Sunday, March 27, 2011

'The Church wants a non-antagonistic government'

Says Catholic Bishop Bosco Puthur

By Shevlin Sebastian

“The relationship between the government and the church has been strained for the past few years,” says Catholic Bishop Bosco Puthur. “The government wanted us to sign an agreement where they would get 50 per cent of the seats in the various courses for all self-financing institutions.”

The Church had refused to sign because it was an infringement of minority rights. “The Supreme Court ruled in our favour,” says Puthur. “However, one minister said, ‘Even if you win the case, you should remember that you are in Kerala.’ It was a statement that was an affront to the Constitution of India. This sort of threat was not expected from a responsible government representative.”

So Puthur is hoping that the next government will have a friendly and co-operative relationship with the different communities in Kerala. “What we desire is a non-antagonistic government,” he says.

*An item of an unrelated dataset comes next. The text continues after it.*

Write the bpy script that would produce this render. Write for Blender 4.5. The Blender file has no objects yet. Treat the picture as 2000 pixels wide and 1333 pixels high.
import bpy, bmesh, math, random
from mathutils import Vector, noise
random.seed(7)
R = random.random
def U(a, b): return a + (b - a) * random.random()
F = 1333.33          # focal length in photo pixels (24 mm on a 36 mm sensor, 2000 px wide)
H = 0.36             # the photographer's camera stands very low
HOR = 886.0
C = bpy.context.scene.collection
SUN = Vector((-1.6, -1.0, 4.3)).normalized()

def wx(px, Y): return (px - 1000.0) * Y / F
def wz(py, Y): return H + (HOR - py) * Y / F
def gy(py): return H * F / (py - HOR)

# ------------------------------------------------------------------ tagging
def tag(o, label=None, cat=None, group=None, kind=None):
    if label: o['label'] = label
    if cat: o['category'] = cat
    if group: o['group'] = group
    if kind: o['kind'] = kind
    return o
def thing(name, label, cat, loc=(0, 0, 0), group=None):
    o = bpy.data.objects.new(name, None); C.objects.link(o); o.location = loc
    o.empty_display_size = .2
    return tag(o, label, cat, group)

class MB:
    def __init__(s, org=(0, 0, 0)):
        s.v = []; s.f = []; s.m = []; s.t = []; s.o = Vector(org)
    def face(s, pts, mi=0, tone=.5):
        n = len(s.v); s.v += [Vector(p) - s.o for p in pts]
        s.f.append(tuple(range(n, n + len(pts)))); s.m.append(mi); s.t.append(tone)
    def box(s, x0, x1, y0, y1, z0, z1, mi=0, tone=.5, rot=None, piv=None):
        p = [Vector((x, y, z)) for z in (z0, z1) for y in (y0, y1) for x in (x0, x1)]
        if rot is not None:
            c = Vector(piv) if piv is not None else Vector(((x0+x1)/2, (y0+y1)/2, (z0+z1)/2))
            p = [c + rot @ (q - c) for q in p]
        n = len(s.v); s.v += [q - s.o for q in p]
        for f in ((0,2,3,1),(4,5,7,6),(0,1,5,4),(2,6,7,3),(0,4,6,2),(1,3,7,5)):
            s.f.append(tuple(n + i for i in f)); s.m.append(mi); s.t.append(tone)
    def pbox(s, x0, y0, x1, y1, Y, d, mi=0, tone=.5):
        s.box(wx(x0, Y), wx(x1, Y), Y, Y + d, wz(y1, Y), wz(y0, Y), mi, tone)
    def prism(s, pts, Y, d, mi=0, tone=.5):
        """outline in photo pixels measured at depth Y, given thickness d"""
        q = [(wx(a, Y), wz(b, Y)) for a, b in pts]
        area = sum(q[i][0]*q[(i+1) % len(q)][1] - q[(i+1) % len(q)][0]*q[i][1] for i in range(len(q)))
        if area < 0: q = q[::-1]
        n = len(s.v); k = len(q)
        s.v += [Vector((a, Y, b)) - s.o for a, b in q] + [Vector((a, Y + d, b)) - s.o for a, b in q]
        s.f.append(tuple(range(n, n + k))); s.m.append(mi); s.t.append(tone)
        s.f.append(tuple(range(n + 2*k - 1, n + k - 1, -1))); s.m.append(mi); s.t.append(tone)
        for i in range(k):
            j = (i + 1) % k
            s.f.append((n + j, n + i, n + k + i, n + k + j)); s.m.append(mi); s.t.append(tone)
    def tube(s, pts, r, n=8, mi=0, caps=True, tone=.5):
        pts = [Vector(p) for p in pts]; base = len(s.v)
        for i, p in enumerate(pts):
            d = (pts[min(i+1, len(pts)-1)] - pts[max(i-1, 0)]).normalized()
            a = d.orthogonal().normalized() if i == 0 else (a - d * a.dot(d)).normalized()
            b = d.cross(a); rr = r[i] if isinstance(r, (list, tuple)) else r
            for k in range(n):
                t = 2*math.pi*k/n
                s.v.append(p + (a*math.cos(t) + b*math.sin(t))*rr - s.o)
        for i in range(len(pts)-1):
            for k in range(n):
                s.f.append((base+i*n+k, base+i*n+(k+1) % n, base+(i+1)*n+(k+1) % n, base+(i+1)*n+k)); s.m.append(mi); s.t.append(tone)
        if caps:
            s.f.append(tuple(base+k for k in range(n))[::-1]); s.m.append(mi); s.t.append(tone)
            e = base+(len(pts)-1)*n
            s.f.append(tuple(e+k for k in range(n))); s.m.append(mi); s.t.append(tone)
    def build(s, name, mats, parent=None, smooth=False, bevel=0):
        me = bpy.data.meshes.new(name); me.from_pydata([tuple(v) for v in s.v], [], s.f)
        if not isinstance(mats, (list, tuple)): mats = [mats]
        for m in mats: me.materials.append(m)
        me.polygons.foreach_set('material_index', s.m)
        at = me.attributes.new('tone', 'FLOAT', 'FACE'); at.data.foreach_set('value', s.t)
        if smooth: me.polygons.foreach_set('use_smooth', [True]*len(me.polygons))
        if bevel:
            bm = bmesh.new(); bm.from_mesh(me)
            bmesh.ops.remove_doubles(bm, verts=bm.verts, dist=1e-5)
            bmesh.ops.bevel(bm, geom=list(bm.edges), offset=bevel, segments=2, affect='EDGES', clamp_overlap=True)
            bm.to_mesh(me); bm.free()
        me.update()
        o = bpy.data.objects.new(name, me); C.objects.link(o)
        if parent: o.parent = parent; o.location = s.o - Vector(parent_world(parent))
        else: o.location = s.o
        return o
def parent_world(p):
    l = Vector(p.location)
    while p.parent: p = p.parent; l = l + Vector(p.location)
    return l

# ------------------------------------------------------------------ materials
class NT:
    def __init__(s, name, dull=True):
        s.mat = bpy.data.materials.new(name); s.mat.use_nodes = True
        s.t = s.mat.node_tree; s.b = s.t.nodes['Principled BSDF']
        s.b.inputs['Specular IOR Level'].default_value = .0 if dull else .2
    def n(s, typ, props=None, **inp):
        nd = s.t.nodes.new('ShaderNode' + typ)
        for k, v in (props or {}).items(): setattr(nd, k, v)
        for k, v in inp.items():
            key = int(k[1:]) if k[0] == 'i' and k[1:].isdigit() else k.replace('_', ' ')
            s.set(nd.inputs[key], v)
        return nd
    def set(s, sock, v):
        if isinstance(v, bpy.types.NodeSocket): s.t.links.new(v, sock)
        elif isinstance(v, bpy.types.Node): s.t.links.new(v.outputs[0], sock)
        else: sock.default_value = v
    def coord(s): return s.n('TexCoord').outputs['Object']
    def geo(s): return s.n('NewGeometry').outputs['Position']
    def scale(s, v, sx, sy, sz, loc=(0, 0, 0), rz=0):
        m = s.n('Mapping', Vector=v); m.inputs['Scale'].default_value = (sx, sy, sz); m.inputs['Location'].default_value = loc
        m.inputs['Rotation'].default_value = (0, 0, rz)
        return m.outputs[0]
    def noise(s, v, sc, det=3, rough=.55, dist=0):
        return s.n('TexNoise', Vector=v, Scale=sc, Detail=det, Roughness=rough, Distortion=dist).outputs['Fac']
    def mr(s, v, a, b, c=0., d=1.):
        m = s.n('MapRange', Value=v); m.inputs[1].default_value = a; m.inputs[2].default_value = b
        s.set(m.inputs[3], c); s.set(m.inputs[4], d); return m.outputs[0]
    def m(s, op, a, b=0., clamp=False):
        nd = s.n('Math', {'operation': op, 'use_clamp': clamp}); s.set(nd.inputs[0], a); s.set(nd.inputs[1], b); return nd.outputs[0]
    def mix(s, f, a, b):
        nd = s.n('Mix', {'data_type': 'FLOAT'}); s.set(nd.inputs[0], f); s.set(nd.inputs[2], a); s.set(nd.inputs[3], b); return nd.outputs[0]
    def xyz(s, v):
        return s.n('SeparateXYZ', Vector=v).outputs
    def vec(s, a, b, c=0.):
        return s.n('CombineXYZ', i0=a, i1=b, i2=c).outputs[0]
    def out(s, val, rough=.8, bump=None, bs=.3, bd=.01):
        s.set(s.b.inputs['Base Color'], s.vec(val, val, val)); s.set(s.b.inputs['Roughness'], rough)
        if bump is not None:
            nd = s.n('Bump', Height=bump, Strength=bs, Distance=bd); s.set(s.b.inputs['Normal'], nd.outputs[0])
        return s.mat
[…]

The church also wants a corruption-free and development-oriented government, which takes care of the poor and the downtrodden. Unfortunately, development projects are stymied by politicisation. “The question is not whether a project is good for the people or not, but whether it is beneficial for the party,” he says.

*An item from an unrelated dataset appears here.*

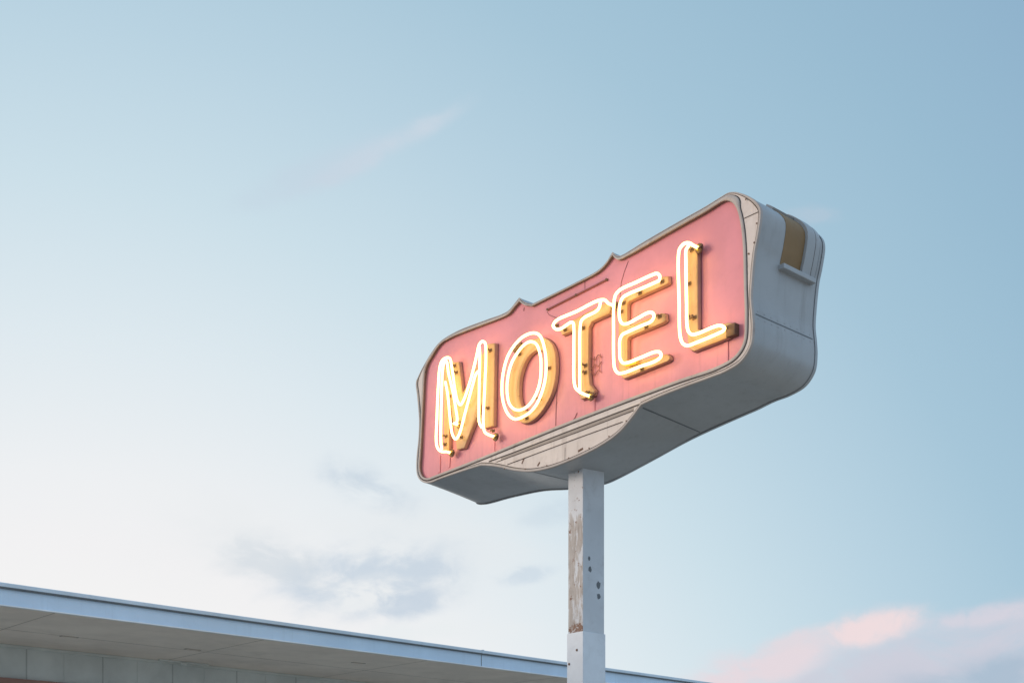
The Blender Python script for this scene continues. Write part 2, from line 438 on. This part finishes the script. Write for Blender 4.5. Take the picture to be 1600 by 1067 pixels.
for k in range(-3, 12):
    x = k0[0] + k * 2.44
    if X0 < x < X1: joint('panel_joint', (x, 0.06), (x + 0.004, OVER - 0.02), 0.010, M['sjoint'], sof)
for px, py, wd in ((108, 994, 0.10), (301, 1014, 0.10), (560, 1035, 0.1)):
    x, y = on_soffit(px, py); bm = bmesh.new(); box(bm, (x - wd, y - 0.03, SOF - 0.008), (x + wd, y + 0.03, SOF + 0.002), 0.003)
    v = link('soffit_vent', bm, M['sjoint'], bld)
    for s in range(5):
        bm = bmesh.new(); box(bm, (x - wd * 0.85, y - 0.024 + s * 0.011, SOF - 0.0105), (x + wd * 0.85, y - 0.019 + s * 0.011, SOF - 0.0082)); link('slat', bm, M['soffit'], v)
x, y = on_soffit(272, 1036); y = OVER - 0.09
bm = bmesh.new(); box(bm, (x - 0.35, y - 0.025, SOF - 0.022), (x + 0.35, y + 0.025, SOF - 0.001), 0.006)
lamp = link('light_fitting', bm, M['wallp'], bld)
bm = bmesh.new(); tube(bm, [(x, y, SOF - 0.02), (x, y, SOF - 0.04), (x, y, SOF - 0.055)], [0.05, 0.045, 0.02], seg=16); link('lamp_base', bm, M['wallp'], lamp, 40)
WY = OVER
lintel = on_wall(30, 1060, WY)[1]
bm = bmesh.new(); box(bm, (X0 + 0.1, WY + 0.03, lintel + 0.002), (X1 - 0.1, WY + 0.2, SOF - 0.002)); wall = link('upper_wall', bm, M['wallp'], bld)
bm = bmesh.new(); box(bm, (X0 + 0.1, WY - 0.02, lintel - 0.16), (X1 - 0.1, WY + 0.2, lintel), 0.004); link('header_board', bm, M['brick'], bld)
bm = bmesh.new(); box(bm, (X0 + 0.1, WY + 0.02, 0.0), (X1 - 0.1, WY + 0.2, lintel - 0.162)); link('lower_wall', bm, M['wallp'], bld)
bm = bmesh.new(); box(bm, (X0 + 0.1, WY + 0.201, 0.0), (X1 - 0.1, DEPTH - 0.3, SOF + 0.018)); link('rear_wall', bm, M['wallp'], bld)
xa, xb = on_wall(43, 1040, WY)[0], on_wall(104, 1040, WY)[0]
for k in range(-8, 26):
    x = xa + k * (xb - xa) * 1.0
    bm = bmesh.new(); wd = 0.008 if k % 2 == 0 else 0.02
    if k % 2: box(bm, (x - wd, WY + 0.024, lintel + 0.003), (x + wd, WY + 0.0298, SOF - 0.003), 0.003)
    else: box(bm, (x - wd, WY + 0.0285, lintel + 0.003), (x + wd, WY + 0.0299, SOF - 0.003))
    link('wall_batten', bm, M['wallp'] if k % 2 else M['wjoint'], wall)
bm = bmesh.new(); box(bm, (X0 + 0.1, WY + 0.004, SOF - 0.035), (X1 - 0.1, WY + 0.0295, SOF - 0.001), 0.004); link('cornice_trim', bm, M['wallp'], bld)
xj = on_wall(752, 1022, 0.0)[0]
bm = bmesh.new(); box(bm, (xj - 0.018, -0.041, EAVE - 0.050), (xj + 0.018, -0.037, EAVE - 0.004)); box(bm, (xj - 0.018, -0.041, EAVE - 0.0035), (xj + 0.018, 0.02, EAVE - 0.0005)); link('cap_clip', bm, M['cap'], cap)
bm = bmesh.new(); box(bm, (xj - 0.004, -0.003, SOF + 0.006), (xj + 0.004, -0.0005, EAVE - 0.064)); link('fascia_joint', bm, M['seam_shade'], fas)

# ------------------------------------------------------------------ motel sign
EX = Vector((0.6468, -0.7626)); EN = Vector((0.7626, 0.6468))     # along the sign; away from its face
SO = Vector(((916 - 800) / FPX * 12.0, 12.0))                     # foot of the post, 12 m away
sign = thing('motel_sign', 'pink motel sign with lit neon letters on a tall white post', 'sign', (SO.x, SO.y, 0), math.atan2(EX.y, EX.x))
D2 = 0.4374                                                       # half the depth of the sign box
def F(px, py, w=-D2):
    """point of the photograph -> (u, v) on the plane at depth w of the sign"""
    dx = (px - 800) / FPX
    t = (w + SO.dot(EN)) / (dx * EN.x + EN.y)
    p = Vector((dx * t, t)) - SO
    return Vector((p.dot(EX), CAM_Z + (HORIZON - py) / FPX * t))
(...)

The party’s influence is palpable at all levels of society. “Suppose, somebody wants to start a small industry,” says Puthur. “Unless he has political connections, and pays bribes, he will not get a license. This corruption has become entrenched in Kerala.”

And Puthur is alarmed by it. “Whereever you go, be it the village, corporation, local bodies or government offices, people have to pay bribes to get their work done,” he says. “This corruption is a blight on our society. Something needs to be done.”

Asked to evaluate Chief Minister V.S. Achuthanandan's term, Puthur says, “Infighting harmed his effectiveness, but he did try to put a check on corruption within the government and the party. Inspite of his advanced age, Achuthanandan made an effort to start some projects.”

Overall, the bishop is worried by the state of society. “Owing to a lack of job opportunities and a merit-based system, most of our talented youngsters are studying and working outside Kerala,” says Puthur. “In the long run, this will have a negative impact on the state. And many homes will continue to be old-age homes, where parents stay all alone.”